⟨
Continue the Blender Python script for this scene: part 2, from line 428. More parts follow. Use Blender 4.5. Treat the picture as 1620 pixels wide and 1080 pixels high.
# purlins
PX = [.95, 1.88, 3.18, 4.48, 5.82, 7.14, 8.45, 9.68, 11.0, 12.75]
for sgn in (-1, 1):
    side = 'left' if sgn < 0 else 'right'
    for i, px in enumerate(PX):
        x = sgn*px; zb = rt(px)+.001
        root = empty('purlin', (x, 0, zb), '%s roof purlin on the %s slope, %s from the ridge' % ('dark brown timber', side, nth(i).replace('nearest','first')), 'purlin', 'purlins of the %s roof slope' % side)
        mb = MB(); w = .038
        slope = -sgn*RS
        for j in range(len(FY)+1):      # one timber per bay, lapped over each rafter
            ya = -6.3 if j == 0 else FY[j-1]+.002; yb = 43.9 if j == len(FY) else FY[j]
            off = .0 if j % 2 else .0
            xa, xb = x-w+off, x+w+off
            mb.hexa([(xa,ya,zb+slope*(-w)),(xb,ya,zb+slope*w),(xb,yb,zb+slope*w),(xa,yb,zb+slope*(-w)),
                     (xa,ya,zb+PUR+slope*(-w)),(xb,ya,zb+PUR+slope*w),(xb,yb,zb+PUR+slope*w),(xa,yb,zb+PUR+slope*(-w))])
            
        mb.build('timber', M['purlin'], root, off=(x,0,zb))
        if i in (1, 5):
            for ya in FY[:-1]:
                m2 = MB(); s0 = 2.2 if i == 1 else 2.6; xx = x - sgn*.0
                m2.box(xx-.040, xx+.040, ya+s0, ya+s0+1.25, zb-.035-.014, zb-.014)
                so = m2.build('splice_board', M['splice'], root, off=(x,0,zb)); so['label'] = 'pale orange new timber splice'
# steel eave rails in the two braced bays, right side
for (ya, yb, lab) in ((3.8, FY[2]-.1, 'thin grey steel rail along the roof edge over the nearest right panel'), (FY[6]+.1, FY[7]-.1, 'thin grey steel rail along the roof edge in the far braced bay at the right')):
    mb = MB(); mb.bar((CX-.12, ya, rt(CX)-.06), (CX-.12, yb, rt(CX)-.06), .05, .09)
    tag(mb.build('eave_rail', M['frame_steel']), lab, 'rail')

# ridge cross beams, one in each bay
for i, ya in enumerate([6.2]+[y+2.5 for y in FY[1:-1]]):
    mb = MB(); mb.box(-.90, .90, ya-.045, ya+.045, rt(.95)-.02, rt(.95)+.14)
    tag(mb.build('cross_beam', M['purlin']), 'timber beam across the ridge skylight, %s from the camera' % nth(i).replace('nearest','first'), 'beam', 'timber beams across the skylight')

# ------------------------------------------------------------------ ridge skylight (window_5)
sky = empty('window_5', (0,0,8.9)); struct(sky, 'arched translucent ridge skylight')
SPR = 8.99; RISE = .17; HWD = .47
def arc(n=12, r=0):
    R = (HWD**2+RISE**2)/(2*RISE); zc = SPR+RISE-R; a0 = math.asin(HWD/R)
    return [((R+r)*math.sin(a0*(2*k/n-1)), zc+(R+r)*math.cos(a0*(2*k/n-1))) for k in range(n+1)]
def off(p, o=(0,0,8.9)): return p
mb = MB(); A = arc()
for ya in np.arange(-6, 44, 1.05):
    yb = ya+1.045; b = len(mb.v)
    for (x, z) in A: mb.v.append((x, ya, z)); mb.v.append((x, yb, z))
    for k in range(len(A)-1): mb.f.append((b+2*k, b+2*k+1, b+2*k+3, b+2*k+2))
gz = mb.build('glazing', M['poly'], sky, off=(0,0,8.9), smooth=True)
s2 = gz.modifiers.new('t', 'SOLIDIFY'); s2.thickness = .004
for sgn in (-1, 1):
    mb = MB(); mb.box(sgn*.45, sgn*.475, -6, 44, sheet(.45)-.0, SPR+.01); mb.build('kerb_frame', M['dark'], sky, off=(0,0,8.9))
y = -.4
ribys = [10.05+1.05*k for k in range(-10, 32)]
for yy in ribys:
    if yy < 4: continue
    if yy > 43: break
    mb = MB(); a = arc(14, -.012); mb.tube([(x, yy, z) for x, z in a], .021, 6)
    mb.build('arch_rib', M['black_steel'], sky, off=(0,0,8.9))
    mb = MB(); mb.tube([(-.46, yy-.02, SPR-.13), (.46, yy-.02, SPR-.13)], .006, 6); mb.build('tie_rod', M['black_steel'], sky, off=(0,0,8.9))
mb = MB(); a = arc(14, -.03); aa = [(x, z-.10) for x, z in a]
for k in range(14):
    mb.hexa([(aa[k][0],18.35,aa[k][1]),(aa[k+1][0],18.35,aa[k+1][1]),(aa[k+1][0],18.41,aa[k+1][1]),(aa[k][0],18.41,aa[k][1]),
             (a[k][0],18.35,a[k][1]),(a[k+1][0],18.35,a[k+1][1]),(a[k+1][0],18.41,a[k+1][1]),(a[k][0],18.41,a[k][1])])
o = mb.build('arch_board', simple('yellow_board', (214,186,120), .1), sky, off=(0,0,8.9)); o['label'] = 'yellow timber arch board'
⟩
⟨
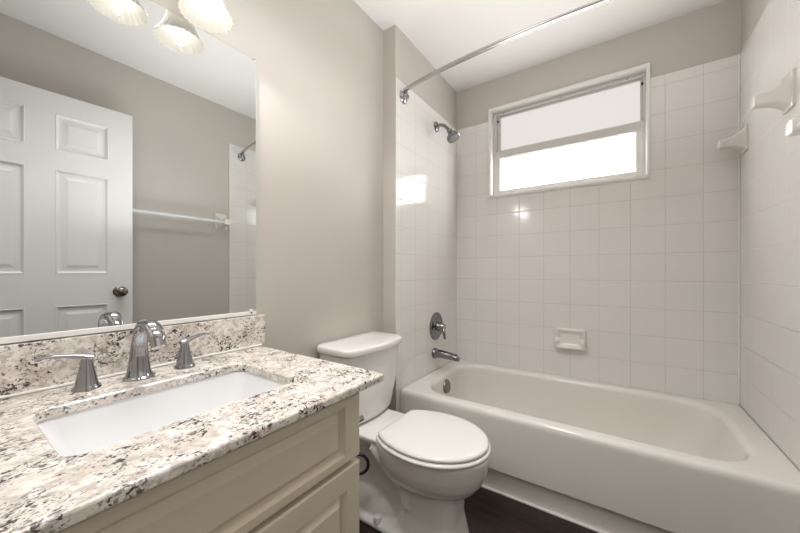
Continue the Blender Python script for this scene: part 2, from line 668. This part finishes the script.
⟩
⟨
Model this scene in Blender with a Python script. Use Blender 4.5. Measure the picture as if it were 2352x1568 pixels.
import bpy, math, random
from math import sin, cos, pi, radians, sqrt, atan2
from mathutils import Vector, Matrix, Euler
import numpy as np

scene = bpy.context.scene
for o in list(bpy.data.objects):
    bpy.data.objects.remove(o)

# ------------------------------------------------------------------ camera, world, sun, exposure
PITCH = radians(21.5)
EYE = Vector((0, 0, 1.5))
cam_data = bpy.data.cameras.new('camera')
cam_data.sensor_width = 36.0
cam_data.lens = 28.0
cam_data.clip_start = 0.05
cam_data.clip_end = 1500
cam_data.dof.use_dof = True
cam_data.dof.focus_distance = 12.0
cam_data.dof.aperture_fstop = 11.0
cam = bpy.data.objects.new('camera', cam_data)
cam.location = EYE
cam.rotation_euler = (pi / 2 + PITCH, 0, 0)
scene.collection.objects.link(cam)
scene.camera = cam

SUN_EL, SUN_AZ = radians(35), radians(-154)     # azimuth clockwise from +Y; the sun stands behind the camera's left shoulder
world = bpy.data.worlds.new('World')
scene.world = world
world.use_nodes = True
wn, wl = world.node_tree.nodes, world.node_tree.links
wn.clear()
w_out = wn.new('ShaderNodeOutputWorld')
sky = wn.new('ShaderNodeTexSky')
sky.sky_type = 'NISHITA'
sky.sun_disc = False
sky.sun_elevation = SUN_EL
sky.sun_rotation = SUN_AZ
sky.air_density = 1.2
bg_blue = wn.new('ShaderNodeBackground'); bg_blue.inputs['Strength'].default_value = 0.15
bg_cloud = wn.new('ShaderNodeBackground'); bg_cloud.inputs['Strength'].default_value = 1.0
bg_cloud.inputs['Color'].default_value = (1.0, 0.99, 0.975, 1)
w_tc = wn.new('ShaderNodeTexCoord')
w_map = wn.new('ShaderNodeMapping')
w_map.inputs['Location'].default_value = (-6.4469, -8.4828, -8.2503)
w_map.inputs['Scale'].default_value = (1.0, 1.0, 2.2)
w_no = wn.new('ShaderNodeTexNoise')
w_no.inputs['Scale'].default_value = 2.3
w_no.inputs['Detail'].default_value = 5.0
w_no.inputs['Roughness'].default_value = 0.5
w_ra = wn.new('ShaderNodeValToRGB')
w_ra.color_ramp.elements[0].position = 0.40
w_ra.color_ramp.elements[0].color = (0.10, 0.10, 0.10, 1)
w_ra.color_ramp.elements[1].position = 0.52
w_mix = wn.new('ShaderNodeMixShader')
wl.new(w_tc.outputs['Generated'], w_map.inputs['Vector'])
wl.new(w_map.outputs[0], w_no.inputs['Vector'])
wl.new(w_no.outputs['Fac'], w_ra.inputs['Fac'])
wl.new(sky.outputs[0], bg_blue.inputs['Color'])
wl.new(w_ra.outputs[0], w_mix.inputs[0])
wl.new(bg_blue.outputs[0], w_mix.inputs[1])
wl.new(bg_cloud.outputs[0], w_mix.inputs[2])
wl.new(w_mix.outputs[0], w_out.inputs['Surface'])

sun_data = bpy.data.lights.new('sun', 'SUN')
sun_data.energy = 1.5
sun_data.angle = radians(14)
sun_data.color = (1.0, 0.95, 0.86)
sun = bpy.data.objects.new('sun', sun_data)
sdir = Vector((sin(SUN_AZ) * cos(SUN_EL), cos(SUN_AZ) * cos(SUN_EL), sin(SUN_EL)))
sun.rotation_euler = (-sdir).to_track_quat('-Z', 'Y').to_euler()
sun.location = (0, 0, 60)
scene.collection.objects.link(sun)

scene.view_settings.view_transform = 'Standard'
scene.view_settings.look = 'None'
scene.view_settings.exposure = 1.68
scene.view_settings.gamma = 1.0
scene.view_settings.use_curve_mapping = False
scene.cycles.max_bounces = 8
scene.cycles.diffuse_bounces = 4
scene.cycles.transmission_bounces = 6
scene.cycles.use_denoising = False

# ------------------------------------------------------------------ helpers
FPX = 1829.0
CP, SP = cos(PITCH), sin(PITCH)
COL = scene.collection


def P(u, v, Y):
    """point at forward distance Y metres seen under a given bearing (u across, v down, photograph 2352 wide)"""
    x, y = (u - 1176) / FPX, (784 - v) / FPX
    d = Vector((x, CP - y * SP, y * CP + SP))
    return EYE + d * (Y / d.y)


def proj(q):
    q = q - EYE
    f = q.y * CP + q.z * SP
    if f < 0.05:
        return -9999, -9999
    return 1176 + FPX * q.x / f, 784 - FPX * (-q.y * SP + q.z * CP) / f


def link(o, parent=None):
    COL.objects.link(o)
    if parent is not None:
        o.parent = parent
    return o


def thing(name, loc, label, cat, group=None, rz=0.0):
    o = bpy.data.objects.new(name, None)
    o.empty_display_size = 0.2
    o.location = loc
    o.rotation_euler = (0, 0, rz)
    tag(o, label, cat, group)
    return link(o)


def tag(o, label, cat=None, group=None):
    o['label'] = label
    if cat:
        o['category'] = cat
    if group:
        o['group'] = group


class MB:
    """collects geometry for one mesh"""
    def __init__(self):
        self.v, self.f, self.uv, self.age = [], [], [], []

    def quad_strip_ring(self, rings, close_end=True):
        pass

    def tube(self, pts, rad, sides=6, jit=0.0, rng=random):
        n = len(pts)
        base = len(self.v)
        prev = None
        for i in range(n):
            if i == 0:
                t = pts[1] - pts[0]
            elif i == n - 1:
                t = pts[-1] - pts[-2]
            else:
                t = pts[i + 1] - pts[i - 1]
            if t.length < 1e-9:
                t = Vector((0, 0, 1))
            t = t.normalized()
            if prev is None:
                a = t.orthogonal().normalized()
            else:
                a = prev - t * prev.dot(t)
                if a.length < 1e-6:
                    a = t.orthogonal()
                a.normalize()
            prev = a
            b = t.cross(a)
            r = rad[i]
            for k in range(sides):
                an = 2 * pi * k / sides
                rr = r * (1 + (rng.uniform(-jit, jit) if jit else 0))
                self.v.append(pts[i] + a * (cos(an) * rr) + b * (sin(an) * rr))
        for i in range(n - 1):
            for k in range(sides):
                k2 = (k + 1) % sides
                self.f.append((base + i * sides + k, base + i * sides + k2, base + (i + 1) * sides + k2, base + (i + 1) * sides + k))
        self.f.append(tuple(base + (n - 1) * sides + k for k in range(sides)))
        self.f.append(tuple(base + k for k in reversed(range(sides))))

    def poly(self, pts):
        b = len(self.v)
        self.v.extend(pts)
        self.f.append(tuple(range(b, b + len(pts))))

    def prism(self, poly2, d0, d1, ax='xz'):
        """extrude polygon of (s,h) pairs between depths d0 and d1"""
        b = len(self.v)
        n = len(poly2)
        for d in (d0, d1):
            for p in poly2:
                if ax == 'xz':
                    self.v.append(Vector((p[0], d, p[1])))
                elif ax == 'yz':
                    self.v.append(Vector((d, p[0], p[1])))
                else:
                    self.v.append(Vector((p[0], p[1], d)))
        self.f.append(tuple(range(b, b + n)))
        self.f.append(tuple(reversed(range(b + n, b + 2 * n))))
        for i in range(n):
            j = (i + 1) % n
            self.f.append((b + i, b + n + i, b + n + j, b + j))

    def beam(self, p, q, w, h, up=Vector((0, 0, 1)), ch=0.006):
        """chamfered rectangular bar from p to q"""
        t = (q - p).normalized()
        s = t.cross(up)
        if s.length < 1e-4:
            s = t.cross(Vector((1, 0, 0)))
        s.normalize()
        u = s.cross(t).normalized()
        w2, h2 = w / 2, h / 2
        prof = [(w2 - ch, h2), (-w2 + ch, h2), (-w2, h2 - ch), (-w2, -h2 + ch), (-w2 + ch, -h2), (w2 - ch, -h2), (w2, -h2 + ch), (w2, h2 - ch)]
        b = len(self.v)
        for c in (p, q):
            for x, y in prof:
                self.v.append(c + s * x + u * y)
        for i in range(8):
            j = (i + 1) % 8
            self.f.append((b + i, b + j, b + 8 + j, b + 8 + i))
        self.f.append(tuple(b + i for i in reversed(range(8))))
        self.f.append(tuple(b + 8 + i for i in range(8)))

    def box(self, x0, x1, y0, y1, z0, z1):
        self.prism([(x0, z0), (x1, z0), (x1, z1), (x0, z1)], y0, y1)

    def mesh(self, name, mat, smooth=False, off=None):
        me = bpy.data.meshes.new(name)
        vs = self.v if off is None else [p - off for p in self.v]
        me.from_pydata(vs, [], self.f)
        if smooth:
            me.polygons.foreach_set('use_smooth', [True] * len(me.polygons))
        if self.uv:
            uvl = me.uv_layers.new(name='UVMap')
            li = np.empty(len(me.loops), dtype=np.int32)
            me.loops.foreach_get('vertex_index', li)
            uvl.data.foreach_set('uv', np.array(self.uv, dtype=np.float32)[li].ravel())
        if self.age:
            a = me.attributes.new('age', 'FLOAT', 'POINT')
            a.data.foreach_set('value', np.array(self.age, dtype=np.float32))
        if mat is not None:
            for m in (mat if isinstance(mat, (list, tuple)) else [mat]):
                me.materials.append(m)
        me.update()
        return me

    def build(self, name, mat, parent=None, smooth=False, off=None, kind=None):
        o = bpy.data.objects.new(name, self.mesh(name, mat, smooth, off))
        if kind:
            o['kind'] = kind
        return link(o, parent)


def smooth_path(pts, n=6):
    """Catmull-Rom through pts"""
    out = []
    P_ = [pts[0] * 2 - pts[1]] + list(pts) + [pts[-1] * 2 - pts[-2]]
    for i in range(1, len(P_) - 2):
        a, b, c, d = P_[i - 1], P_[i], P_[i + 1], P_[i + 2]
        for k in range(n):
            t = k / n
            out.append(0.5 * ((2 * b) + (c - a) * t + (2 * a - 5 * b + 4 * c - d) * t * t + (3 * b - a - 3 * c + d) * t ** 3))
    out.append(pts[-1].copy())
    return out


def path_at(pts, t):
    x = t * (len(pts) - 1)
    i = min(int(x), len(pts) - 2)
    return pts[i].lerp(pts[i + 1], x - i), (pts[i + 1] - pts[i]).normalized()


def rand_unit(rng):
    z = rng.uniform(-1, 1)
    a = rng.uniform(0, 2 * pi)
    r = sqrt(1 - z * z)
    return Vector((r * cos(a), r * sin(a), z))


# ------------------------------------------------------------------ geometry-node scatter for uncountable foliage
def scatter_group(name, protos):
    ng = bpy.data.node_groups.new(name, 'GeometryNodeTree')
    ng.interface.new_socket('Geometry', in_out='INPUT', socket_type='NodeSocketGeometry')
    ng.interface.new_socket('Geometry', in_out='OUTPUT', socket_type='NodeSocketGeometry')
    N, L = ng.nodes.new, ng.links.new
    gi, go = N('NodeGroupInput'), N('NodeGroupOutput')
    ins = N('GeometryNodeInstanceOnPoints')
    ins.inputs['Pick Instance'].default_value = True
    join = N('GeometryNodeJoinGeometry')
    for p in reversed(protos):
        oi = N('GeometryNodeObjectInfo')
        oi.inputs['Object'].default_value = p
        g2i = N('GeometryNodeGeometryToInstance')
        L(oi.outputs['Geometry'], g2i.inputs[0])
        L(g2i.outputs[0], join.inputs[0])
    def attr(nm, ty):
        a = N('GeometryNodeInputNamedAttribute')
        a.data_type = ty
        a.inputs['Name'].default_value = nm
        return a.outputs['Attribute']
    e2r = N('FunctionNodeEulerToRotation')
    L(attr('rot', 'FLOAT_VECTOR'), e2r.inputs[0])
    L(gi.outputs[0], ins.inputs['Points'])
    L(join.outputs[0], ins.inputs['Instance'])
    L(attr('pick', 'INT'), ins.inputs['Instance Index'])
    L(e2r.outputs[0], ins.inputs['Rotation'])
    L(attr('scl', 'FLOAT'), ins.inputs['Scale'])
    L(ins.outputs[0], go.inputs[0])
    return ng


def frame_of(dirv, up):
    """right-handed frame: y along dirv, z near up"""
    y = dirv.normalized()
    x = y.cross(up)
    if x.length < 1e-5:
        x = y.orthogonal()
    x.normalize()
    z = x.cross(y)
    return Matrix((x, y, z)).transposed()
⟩
*Written instruction:*
Among the records above, extract exactly the lines from the line with "1080 pixels high." to the line with "tag(mb.build('eave_rail', M['frame_steel']), lab, 'rail')", both lines included, and leave out the rest.

*Exercise response:*
Continue the Blender Python script for this scene: part 2, from line 428. More parts follow. Use Blender 4.5. Treat the picture as 1620 pixels wide and 1080 pixels high.
# purlins
PX = [.95, 1.88, 3.18, 4.48, 5.82, 7.14, 8.45, 9.68, 11.0, 12.75]
for sgn in (-1, 1):
    side = 'left' if sgn < 0 else 'right'
    for i, px in enumerate(PX):
        x = sgn*px; zb = rt(px)+.001
        root = empty('purlin', (x, 0, zb), '%s roof purlin on the %s slope, %s from the ridge' % ('dark brown timber', side, nth(i).replace('nearest','first')), 'purlin', 'purlins of the %s roof slope' % side)
        mb = MB(); w = .038
        slope = -sgn*RS
        for j in range(len(FY)+1):      # one timber per bay, lapped over each rafter
            ya = -6.3 if j == 0 else FY[j-1]+.002; yb = 43.9 if j == len(FY) else FY[j]
            off = .0 if j % 2 else .0
            xa, xb = x-w+off, x+w+off
            mb.hexa([(xa,ya,zb+slope*(-w)),(xb,ya,zb+slope*w),(xb,yb,zb+slope*w),(xa,yb,zb+slope*(-w)),
                     (xa,ya,zb+PUR+slope*(-w)),(xb,ya,zb+PUR+slope*w),(xb,yb,zb+PUR+slope*w),(xa,yb,zb+PUR+slope*(-w))])
            
        mb.build('timber', M['purlin'], root, off=(x,0,zb))
        if i in (1, 5):
            for ya in FY[:-1]:
                m2 = MB(); s0 = 2.2 if i == 1 else 2.6; xx = x - sgn*.0
                m2.box(xx-.040, xx+.040, ya+s0, ya+s0+1.25, zb-.035-.014, zb-.014)
                so = m2.build('splice_board', M['splice'], root, off=(x,0,zb)); so['label'] = 'pale orange new timber splice'
# steel eave rails in the two braced bays, right side
for (ya, yb, lab) in ((3.8, FY[2]-.1, 'thin grey steel rail along the roof edge over the nearest right panel'), (FY[6]+.1, FY[7]-.1, 'thin grey steel rail along the roof edge in the far braced bay at the right')):
    mb = MB(); mb.bar((CX-.12, ya, rt(CX)-.06), (CX-.12, yb, rt(CX)-.06), .05, .09)
    tag(mb.build('eave_rail', M['frame_steel']), lab, 'rail')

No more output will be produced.